§ Data excerpt:
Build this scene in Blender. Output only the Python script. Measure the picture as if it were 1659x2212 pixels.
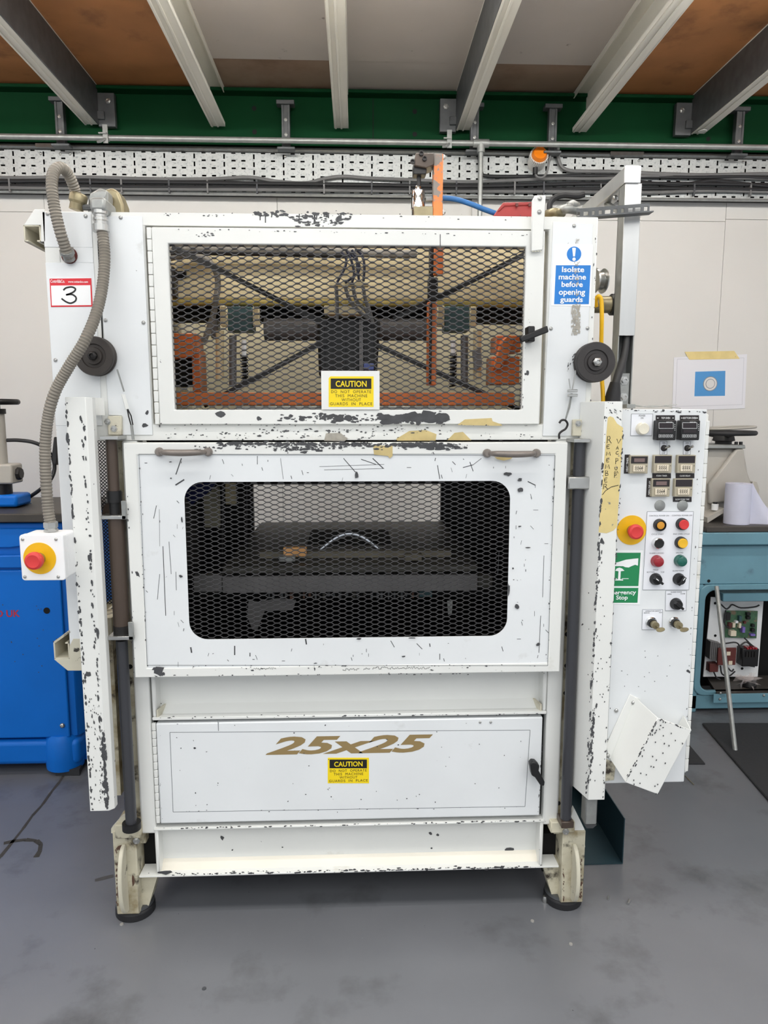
import bpy, bmesh, math, random
from mathutils import Vector, Matrix
random.seed(7)
sc = bpy.context.scene
for o in list(bpy.data.objects):
    bpy.data.objects.remove(o, do_unlink=True)
col = sc.collection

# ------------------------------------------------------------------ camera
F, CX, CY, H = 1534.0, 829.5, 1106.0, 1.5
PITCH, YAW = math.radians(7.9), math.radians(2.2)
cam = bpy.data.cameras.new('camera')
camo = bpy.data.objects.new('camera', cam)
col.objects.link(camo)
cam.sensor_fit = 'HORIZONTAL'
cam.sensor_width = 36.0
cam.lens = F / 1659.0 * 36.0
cam.clip_start = 0.02
camo.location = (0, 0, H)
camo.rotation_euler = (math.pi / 2 - PITCH, 0, -YAW)
sc.camera = camo

# ------------------------------------------------------------------ world, lights, exposure
world = bpy.data.worlds.new('hall')
sc.world = world
world.use_nodes = True
bg = world.node_tree.nodes['Background']
bg.inputs[0].default_value = (0.93, 0.97, 1.0, 1)
bg.inputs[1].default_value = 0.5
sc.view_settings.view_transform = 'Standard'
sc.view_settings.look = 'None'
sc.view_settings.gamma = 1.0
sc.view_settings.use_curve_mapping = False
sc.view_settings.exposure = 0.76


def area(name, loc, sx, sy, power, target, color=(1, 0.97, 0.92)):
    l = bpy.data.lights.new(name, 'AREA')
    l.shape = 'RECTANGLE'
    l.size, l.size_y, l.energy, l.color = sx, sy, power, color
    o = bpy.data.objects.new(name, l)
    col.objects.link(o)
    o.location = loc
    d = Vector(target) - Vector(loc)
    o.rotation_euler = d.to_track_quat('-Z', 'Y').to_euler()
    return o


# roof lights of the open hall behind the camera (the battens under the mezzanine are built further down)
area('hall_light', (0.0, -3.0, 4.6), 8.0, 2.5, 75, (0.0, 2.6, 1.4))
area('hall_light', (0.0, 0.15, 5.6), 8.0, 1.5, 210, (0.0, 0.15, 0.0))
TUBE = ((2.38, 54.0), (1.12, 32.0))      # fluorescent rows: depth, tube radiance


# ------------------------------------------------------------------ pixel -> world helpers
def ray(px, py):
    x = (px - CX) / F
    y = -(py - CY) / F
    cp, sp, cy, sy = math.cos(PITCH), math.sin(PITCH), math.cos(YAW), math.sin(YAW)
    f = (sy * cp, cy * cp, -sp)
    r = (cy, -sy, 0)
    u = (sy * sp, cy * sp, cp)
    return [f[i] + x * r[i] + y * u[i] for i in range(3)]


def at(px, py, Y):
    d = ray(px, py)
    t = Y / d[1]
    return Vector((d[0] * t, Y, H + d[2] * t))


def atz(px, py, Z=0.0):
    d = ray(px, py)
    t = (Z - H) / d[2]
    return Vector((d[0] * t, d[1] * t, Z))


def xz(px, py, Y):
    p = at(px, py, Y)
    return (p.x, p.z)


def prect(px0, py0, px1, py1, Y):
    my, mx = (py0 + py1) / 2, (px0 + px1) / 2
    return at(px0, my, Y).x, at(px1, my, Y).x, at(mx, py1, Y).z, at(mx, py0, Y).z


# ------------------------------------------------------------------ materials
def lin(c):
    out = []
    for v in c:
        v = v / 255.0
        out.append(v / 12.92 if v <= 0.04045 else ((v + 0.055) / 1.055) ** 2.4)
    return (out[0], out[1], out[2], 1.0)


def mat(name, c, rough=0.5, metal=0.0, var=0.0, vscale=6.0, bump=0.0, bscale=80.0, spot=None, stretch=None,
        alpha=1.0, trans=0.0, emit=0.0, coat=0.0, spec=0.5):
    m = bpy.data.materials.new(name)
    m.use_nodes = True
    nt = m.node_tree
    b = nt.nodes['Principled BSDF']
    b.inputs['Base Color'].default_value = lin(c)
    b.inputs['Roughness'].default_value = rough
    b.inputs['Metallic'].default_value = metal
    b.inputs['Specular IOR Level'].default_value = spec
    if coat:
        b.inputs['Coat Weight'].default_value = coat
        b.inputs['Coat Roughness'].default_value = 0.15
    if trans:
        b.inputs['Transmission Weight'].default_value = trans
    if alpha < 1:
        b.inputs['Alpha'].default_value = alpha
    if emit:
        b.inputs['Emission Color'].default_value = lin(c)
        b.inputs['Emission Strength'].default_value = emit
    if var or bump or spot:
        tc = nt.nodes.new('ShaderNodeTexCoord')
        mp = nt.nodes.new('ShaderNodeMapping')
        nt.links.new(tc.outputs['Object'], mp.inputs['Vector'])
        if stretch:
            mp.inputs['Scale'].default_value = stretch
    last = None
    if var:
        n = nt.nodes.new('ShaderNodeTexNoise')
        n.inputs['Scale'].default_value = vscale
        n.inputs['Detail'].default_value = 6
        nt.links.new(mp.outputs[0], n.inputs['Vector'])
        r = nt.nodes.new('ShaderNodeMapRange')
        r.inputs['From Min'].default_value = 0.3
        r.inputs['From Max'].default_value = 0.7
        r.inputs['To Min'].default_value = 1 - var
        r.inputs['To Max'].default_value = 1 + var * 0.6
        nt.links.new(n.outputs['Fac'], r.inputs['Value'])
        mx = nt.nodes.new('ShaderNodeMix')
        mx.data_type = 'RGBA'
        mx.blend_type = 'MULTIPLY'
        mx.inputs['Factor'].default_value = 1
        mx.inputs['A'].default_value = lin(c)
        nt.links.new(r.outputs[0], mx.inputs['B'])
        last = mx.outputs['Result']
    if spot:
        for (sc_c, sscale, lo, hi, sdet) in spot:
            n = nt.nodes.new('ShaderNodeTexNoise')
            n.inputs['Scale'].default_value = sscale
            n.inputs['Detail'].default_value = sdet
            n.inputs['Roughness'].default_value = 0.6
            nt.links.new(mp.outputs[0], n.inputs['Vector'])
            r = nt.nodes.new('ShaderNodeMapRange')
            r.inputs['From Min'].default_value = lo
            r.inputs['From Max'].default_value = hi
            nt.links.new(n.outputs['Fac'], r.inputs['Value'])
            mx = nt.nodes.new('ShaderNodeMix')
            mx.data_type = 'RGBA'
            if last:
                nt.links.new(last, mx.inputs['A'])
            else:
                mx.inputs['A'].default_value = lin(c)
            mx.inputs['B'].default_value = lin(sc_c)
            nt.links.new(r.outputs[0], mx.inputs['Factor'])
            last = mx.outputs['Result']
    if last:
        nt.links.new(last, b.inputs['Base Color'])
    if bump:
        n = nt.nodes.new('ShaderNodeTexNoise')
        n.inputs['Scale'].default_value = bscale
        n.inputs['Detail'].default_value = 4
        nt.links.new(mp.outputs[0], n.inputs['Vector'])
        bp = nt.nodes.new('ShaderNodeBump')
        bp.inputs['Strength'].default_value = bump
        bp.inputs['Distance'].default_value = 0.002
        nt.links.new(n.outputs['Fac'], bp.inputs['Height'])
        nt.links.new(bp.outputs[0], b.inputs['Normal'])
    return m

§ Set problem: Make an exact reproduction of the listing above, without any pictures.

§ Response to this exercise:
Build this scene in Blender. Output only the Python script. Measure the picture as if it were 1659x2212 pixels.
import bpy, bmesh, math, random
from mathutils import Vector, Matrix
random.seed(7)
sc = bpy.context.scene
for o in list(bpy.data.objects):
    bpy.data.objects.remove(o, do_unlink=True)
col = sc.collection

# ------------------------------------------------------------------ camera
F, CX, CY, H = 1534.0, 829.5, 1106.0, 1.5
PITCH, YAW = math.radians(7.9), math.radians(2.2)
cam = bpy.data.cameras.new('camera')
camo = bpy.data.objects.new('camera', cam)
col.objects.link(camo)
cam.sensor_fit = 'HORIZONTAL'
cam.sensor_width = 36.0
cam.lens = F / 1659.0 * 36.0
cam.clip_start = 0.02
camo.location = (0, 0, H)
camo.rotation_euler = (math.pi / 2 - PITCH, 0, -YAW)
sc.camera = camo

# ------------------------------------------------------------------ world, lights, exposure
world = bpy.data.worlds.new('hall')
sc.world = world
world.use_nodes = True
bg = world.node_tree.nodes['Background']
bg.inputs[0].default_value = (0.93, 0.97, 1.0, 1)
bg.inputs[1].default_value = 0.5
sc.view_settings.view_transform = 'Standard'
sc.view_settings.look = 'None'
sc.view_settings.gamma = 1.0
sc.view_settings.use_curve_mapping = False
sc.view_settings.exposure = 0.76


def area(name, loc, sx, sy, power, target, color=(1, 0.97, 0.92)):
    l = bpy.data.lights.new(name, 'AREA')
    l.shape = 'RECTANGLE'
    l.size, l.size_y, l.energy, l.color = sx, sy, power, color
    o = bpy.data.objects.new(name, l)
    col.objects.link(o)
    o.location = loc
    d = Vector(target) - Vector(loc)
    o.rotation_euler = d.to_track_quat('-Z', 'Y').to_euler()
    return o


# roof lights of the open hall behind the camera (the battens under the mezzanine are built further down)
area('hall_light', (0.0, -3.0, 4.6), 8.0, 2.5, 75, (0.0, 2.6, 1.4))
area('hall_light', (0.0, 0.15, 5.6), 8.0, 1.5, 210, (0.0, 0.15, 0.0))
TUBE = ((2.38, 54.0), (1.12, 32.0))      # fluorescent rows: depth, tube radiance


# ------------------------------------------------------------------ pixel -> world helpers
def ray(px, py):
    x = (px - CX) / F
    y = -(py - CY) / F
    cp, sp, cy, sy = math.cos(PITCH), math.sin(PITCH), math.cos(YAW), math.sin(YAW)
    f = (sy * cp, cy * cp, -sp)
    r = (cy, -sy, 0)
    u = (sy * sp, cy * sp, cp)
    return [f[i] + x * r[i] + y * u[i] for i in range(3)]


def at(px, py, Y):
    d = ray(px, py)
    t = Y / d[1]
    return Vector((d[0] * t, Y, H + d[2] * t))


def atz(px, py, Z=0.0):
    d = ray(px, py)
    t = (Z - H) / d[2]
    return Vector((d[0] * t, d[1] * t, Z))


def xz(px, py, Y):
    p = at(px, py, Y)
    return (p.x, p.z)


def prect(px0, py0, px1, py1, Y):
    my, mx = (py0 + py1) / 2, (px0 + px1) / 2
    return at(px0, my, Y).x, at(px1, my, Y).x, at(mx, py1, Y).z, at(mx, py0, Y).z


# ------------------------------------------------------------------ materials
def lin(c):
    out = []
    for v in c:
        v = v / 255.0
        out.append(v / 12.92 if v <= 0.04045 else ((v + 0.055) / 1.055) ** 2.4)
    return (out[0], out[1], out[2], 1.0)


def mat(name, c, rough=0.5, metal=0.0, var=0.0, vscale=6.0, bump=0.0, bscale=80.0, spot=None, stretch=None,
        alpha=1.0, trans=0.0, emit=0.0, coat=0.0, spec=0.5):
    m = bpy.data.materials.new(name)
    m.use_nodes = True
    nt = m.node_tree
    b = nt.nodes['Principled BSDF']
    b.inputs['Base Color'].default_value = lin(c)
    b.inputs['Roughness'].default_value = rough
    b.inputs['Metallic'].default_value = metal
    b.inputs['Specular IOR Level'].default_value = spec
    if coat:
        b.inputs['Coat Weight'].default_value = coat
        b.inputs['Coat Roughness'].default_value = 0.15
    if trans:
        b.inputs['Transmission Weight'].default_value = trans
    if alpha < 1:
        b.inputs['Alpha'].default_value = alpha
    if emit:
        b.inputs['Emission Color'].default_value = lin(c)
        b.inputs['Emission Strength'].default_value = emit
    if var or bump or spot:
        tc = nt.nodes.new('ShaderNodeTexCoord')
        mp = nt.nodes.new('ShaderNodeMapping')
        nt.links.new(tc.outputs['Object'], mp.inputs['Vector'])
        if stretch:
            mp.inputs['Scale'].default_value = stretch
    last = None
    if var:
        n = nt.nodes.new('ShaderNodeTexNoise')
        n.inputs['Scale'].default_value = vscale
        n.inputs['Detail'].default_value = 6
        nt.links.new(mp.outputs[0], n.inputs['Vector'])
        r = nt.nodes.new('ShaderNodeMapRange')
        r.inputs['From Min'].default_value = 0.3
        r.inputs['From Max'].default_value = 0.7
        r.inputs['To Min'].default_value = 1 - var
        r.inputs['To Max'].default_value = 1 + var * 0.6
        nt.links.new(n.outputs['Fac'], r.inputs['Value'])
        mx = nt.nodes.new('ShaderNodeMix')
        mx.data_type = 'RGBA'
        mx.blend_type = 'MULTIPLY'
        mx.inputs['Factor'].default_value = 1
        mx.inputs['A'].default_value = lin(c)
        nt.links.new(r.outputs[0], mx.inputs['B'])
        last = mx.outputs['Result']
    if spot:
        for (sc_c, sscale, lo, hi, sdet) in spot:
            n = nt.nodes.new('ShaderNodeTexNoise')
            n.inputs['Scale'].default_value = sscale
            n.inputs['Detail'].default_value = sdet
            n.inputs['Roughness'].default_value = 0.6
            nt.links.new(mp.outputs[0], n.inputs['Vector'])
            r = nt.nodes.new('ShaderNodeMapRange')
            r.inputs['From Min'].default_value = lo
            r.inputs['From Max'].default_value = hi
            nt.links.new(n.outputs['Fac'], r.inputs['Value'])
            mx = nt.nodes.new('ShaderNodeMix')
            mx.data_type = 'RGBA'
            if last:
                nt.links.new(last, mx.inputs['A'])
            else:
                mx.inputs['A'].default_value = lin(c)
            mx.inputs['B'].default_value = lin(sc_c)
            nt.links.new(r.outputs[0], mx.inputs['Factor'])
            last = mx.outputs['Result']
    if last:
        nt.links.new(last, b.inputs['Base Color'])
    if bump:
        n = nt.nodes.new('ShaderNodeTexNoise')
        n.inputs['Scale'].default_value = bscale
        n.inputs['Detail'].default_value = 4
        nt.links.new(mp.outputs[0], n.inputs['Vector'])
        bp = nt.nodes.new('ShaderNodeBump')
        bp.inputs['Strength'].default_value = bump
        bp.inputs['Distance'].default_value = 0.002
        nt.links.new(n.outputs['Fac'], bp.inputs['Height'])
        nt.links.new(bp.outputs[0], b.inputs['Normal'])
    return m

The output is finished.